Check every line of the entries below for the word "from", and copy the ones that have it.

-- Start of Material provided --

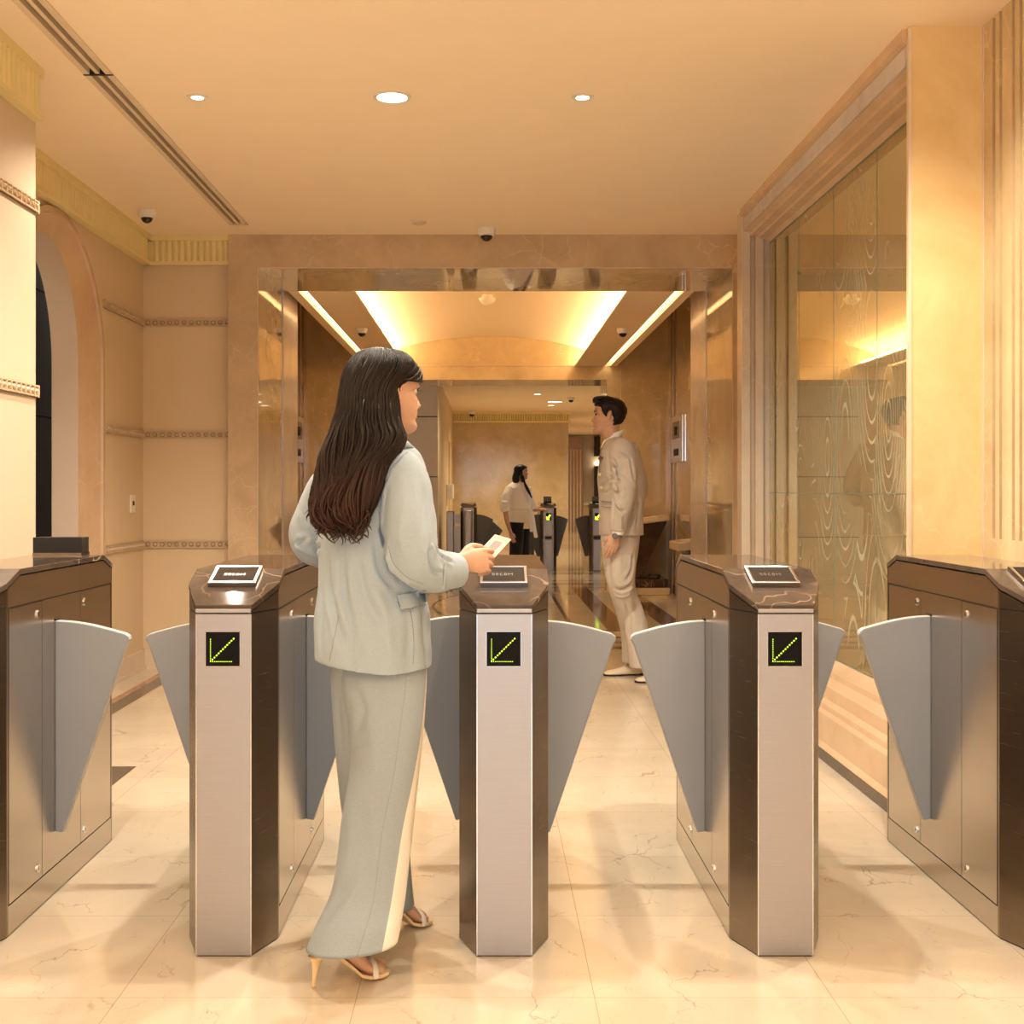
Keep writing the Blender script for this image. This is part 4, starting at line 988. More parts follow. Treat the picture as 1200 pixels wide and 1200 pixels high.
def hand(b, wrist, fwd, back, thumbside, sc=1.0, curl=(0.5, 0.55, 0.6, 0.7), thumb=0.5, spread=0.05, pinch=False):
    """wrist point; fwd to the fingers; back = outward normal of the hand's back; thumbside = direction of the thumb edge"""
    W = Vector(wrist); f = Vector(fwd).normalized(); bk = Vector(back); bk = (bk-f*bk.dot(f)).normalized(); t = Vector(thumbside); t = (t-f*t.dot(f)-bk*t.dot(bk)).normalized()
    def P(a, u, h): return W+(f*a+t*u+bk*h)*sc
    rings = []
    for a, w, h, c in ((-.03, .024, .021, 0), (0, .025, .019, 0), (.02, .031, .017, 0), (.045, .037, .0155, .001), (.07, .039, .0135, .0015), (.085, .038, .0115, .001), (.092, .034, .008, 0)):
        rings.append([P(a, w*cos(2*pi*i/20)*1.0, c+h*sin(2*pi*i/20)) for i in range(20)])
    loft(b, rings)
    L = [(.040, .024, .020), (.045, .028, .021), (.041, .026, .020), (.032, .020, .018)]
    for k in range(4):
        u = .028-.0185*k; base = P(.070 if k else .072, u, .001); tip = P(.088-.003*(k == 3)*2-.002*(k == 0), u, .001)
        ang = 0; d = f; pts = [base, tip]; p = tip; side = t*(spread*(1.5-k))
        r0 = (.0090, .0092, .0088, .0078)[k]; rad = [r0*1.08*sc, r0*1.05*sc]
        for j, l in enumerate(L[k]):
            ang += curl[k]*(1.0, 1.15, 0.8)[j]
            d = (f*cos(ang)-bk*sin(ang)+side).normalized(); p = p+d*(l*sc); pts.append(p); rad.append(r0*(0.95, 0.86, 0.72)[j]*sc)
        tube(b, pts, rad, 12, sub=4)
    # thumb leaves the side of the palm near its base
    p0 = P(.018, .020, -.004); p1 = P(.040, .040, -.010); d = (f*0.85+t*(0.55-0.5*thumb)-bk*(0.35+0.5*thumb)).normalized()
    p2 = p1+d*(.032*sc); d2 = (f*0.98+t*(0.1-0.4*thumb)-bk*(0.25*thumb+.05)).normalized(); p3 = p2+d2*(.026*sc)
    tube(b, [p0, p1, p2, p3], [.0135*sc, .0125*sc, .0105*sc, .0082*sc], 12)
def ell(cx, cy, z, rx, ry, n=64, rot=0.0, ex=1.0, tilt=0.0, fn=None):
    r = []
    for i in range(n):
        a = 2*pi*i/n; c, s = cos(a), sin(a)
        x = rx*abs(c)**ex*(1 if c > 0 else -1); y = ry*abs(s)**ex*(1 if s > 0 else -1)
        if fn: k = 1+fn(a, z); x *= k; y *= k
        x, y = rot2(x, y, rot); r.append(Vector((cx+x, cy+y, z+tilt*x)))
    return r
def pxring(L, Rr, py, D, ry, **kw):
    """ring from its measured left and right extent at depth D"""
    cx = ((L+Rr)/2-VX)*D/F; rx = (Rr-L)/2*D/F
    return ell(cx, D, CZ-(py-VY)*D/F, rx, ry, **kw)
def dense(rows, sub=4):
    out = []; s = list(range(len(rows)))
    for k in range((len(rows)-1)*sub+1): out.append([spl(s, [r[c] for r in rows], k/sub) for c in range(len(rows[0]))])
    return out
# ---------------------------------------------------------------- the woman in pale green, mid-step between two turnstiles
wm = thing('person', 'woman with long dark hair in pale green suit, stepping forward holding out a card', 'person', (-0.31, 3.33, 0))
hd = Head(at(452.5, 507, 3.335), radians(33), radians(2), scale=0.985)
b = MB(); hd.add(b)
neck0 = hd.P(.000, 0, .055); sh = Vector((-0.315, 3.335, 1.385))
tube(b, [hd.P(-.012, 0, .075), hd.P(-.015, 0, .02), Vector((-.272, 3.325, 1.42)), Vector((-.29, 3.33, 1.36))], [(.052, .050), (.048, .048), (.050, .05), (.07, .06)], 24)
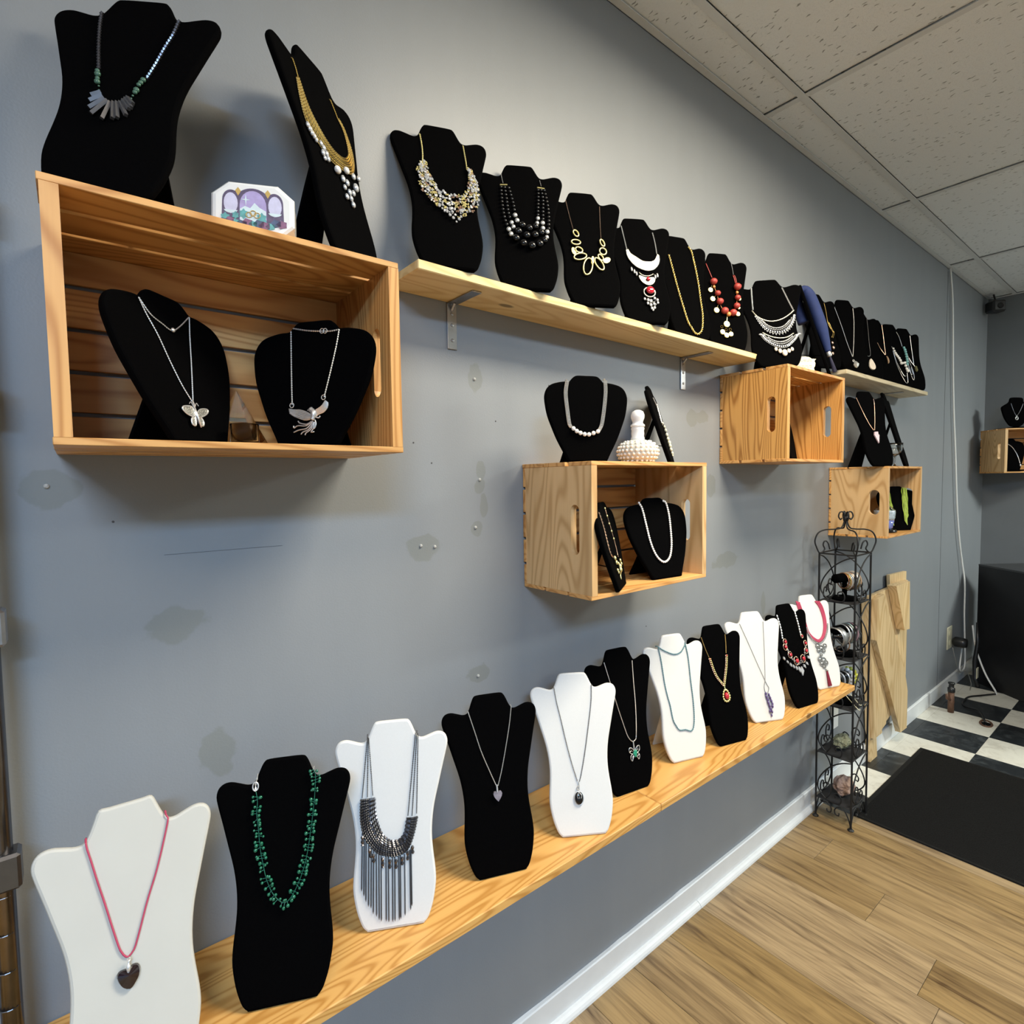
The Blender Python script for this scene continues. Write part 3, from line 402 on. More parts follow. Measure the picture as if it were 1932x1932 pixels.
# wall details: screw anchors left in the filler patches, a drawn line, a board seam
ANCH = simple('white_wall_anchor', (0.42, 0.42, 0.40), 0.5)
am = MB().lathe([(0.001, -.004), (.003, -.003), (.004, -.001), (.004, 0)], n=12, axis='Y'); am.tube([(-.002, -.0035, -.002), (.002, -.0035, .002)], .0006, 4)
am = am.mesh('wall_anchor', ANCH)
for x, z in ((.768, .247), (.778, .006), (.763, -.110), (.612, -.142), (.648, -.147), (.762, -.477), (-.030, .004)):
    place('wall_anchor', am, wall, (x, 0, z + ZO))
SCR = simple('pencil_line', (0.06, 0.06, 0.065), 0.7)
MB().box((.118, -.0004, -.116 + ZO), (.312, .001, -.1155 + ZO)).build('pencil_line', SCR, wall).rotation_euler = (0, 0, 0)
sm = simple('dark_seam_line', (0.07, 0.075, 0.08), 0.7)  # dark line of the joint between the wall boards
MB().box((4.585, -.001, .09), (4.589, .001, CEIL - .02)).build('board_seam', sm, wall)
# tiny nail holes
nh = MB().lathe([(.0008, -.0006), (.002, -.0004), (.002, .001)], n=8, axis='Y').mesh('nail_hole', SCR)
for x, z in ((1.01, .255), (.565, .145), (.83, .15), (.645, .045), (.34, .07), (.05, -.055), (1.42, -.47), (.6, .09)): place('nail_hole', nh, wall, (x, 0, z + ZO))
# baseboard, quarter round, floor
def wavy_base():
    mb = MB(); xs = [X0 + (X1 - X0) * i / 160 for i in range(161)]; prof = []
    for x in xs:
        w = .0014 * math.sin(x * 9.1) + .001 * math.sin(x * 23.7) + (.006 * max(0, 1 - abs(x - 1.287) / .02)) + .004 * max(0, 1 - abs(x - 1.62) / .03)
        prof.append(w)
    for x, w in zip(xs, prof): mb.v += [(x, -.012, 0), (x, -.012, .088), (x, -.009, .091), (x, 0, .091 + max(0, w))]
    for i in range(160):
        for k in range(3): a = i * 4 + k; mb.f.append((a, a + 4, a + 5, a + 1))
    return mb
bb = struct(wavy_base().build('baseboard_back', TRIMW))
def quarter(x0, x1, name):
    p = [(-.012, 0), (-.012, .020)] + [(-.012 - .019 * math.sin(q), .001 + .019 * math.cos(q)) for q in (0.0, .4, .8, 1.2, 1.57)] + [(-.031, 0)]
    return struct(MB().plate(p, x0, x1, 'YZ').build(name, TRIMW))
quarter(X0, 1.688, 'trim_1'); quarter(1.690, 2.70, 'trim_2')
struct(MB().box((X1 - .012, Y1, 0), (X1, -.02, .091)).build('baseboard_right', TRIMW))
FLOORD = simple('dark_subfloor', (0.05, 0.035, 0.02), 0.8)
fl = struct(MB().box((X0 - .1, Y1 - .1, -.06), (X1 + .1, .02, -.0062)).build('floor', FLOORD))
# laminate planks run out from the wall; joints recessed by a hair
pm = {}
def plank(x, y0, y1, w):
    key = (round(y1 - y0, 3), round(w, 3))
    if key not in pm: pm[key] = MB().bbox((.0006, .0006, -.006), (w - .0006, y1 - y0 - .0006, 0), .0007).mesh('plank', LAM)
    place('plank', pm[key], fl, (x, y0, 0))
r2 = random.Random(3); x = 1.885 - .19 * 19
k = 0
JO = {1.885: -.622, 2.075: -.42}
while x < 2.69:
    w = min(.19, 2.70 - x); j0 = JO.get(round(x, 3), -r2.uniform(.1, 1.2)); top = -.012
    ys = [top]; y = j0
    while y > Y1: ys.append(y); y -= 1.2
    ys.append(Y1)
    for a, b in zip(ys, ys[1:]): plank(x, b, a, w)
    x += .19; k += 1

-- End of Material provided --

_Worked answer_
    """ring from its measured left and right extent at depth D"""
The Blender Python script for this scene continues. Write part 3, from line 402 on. More parts follow. Measure the picture as if it were 1932x1932 pixels.
# laminate planks run out from the wall; joints recessed by a hair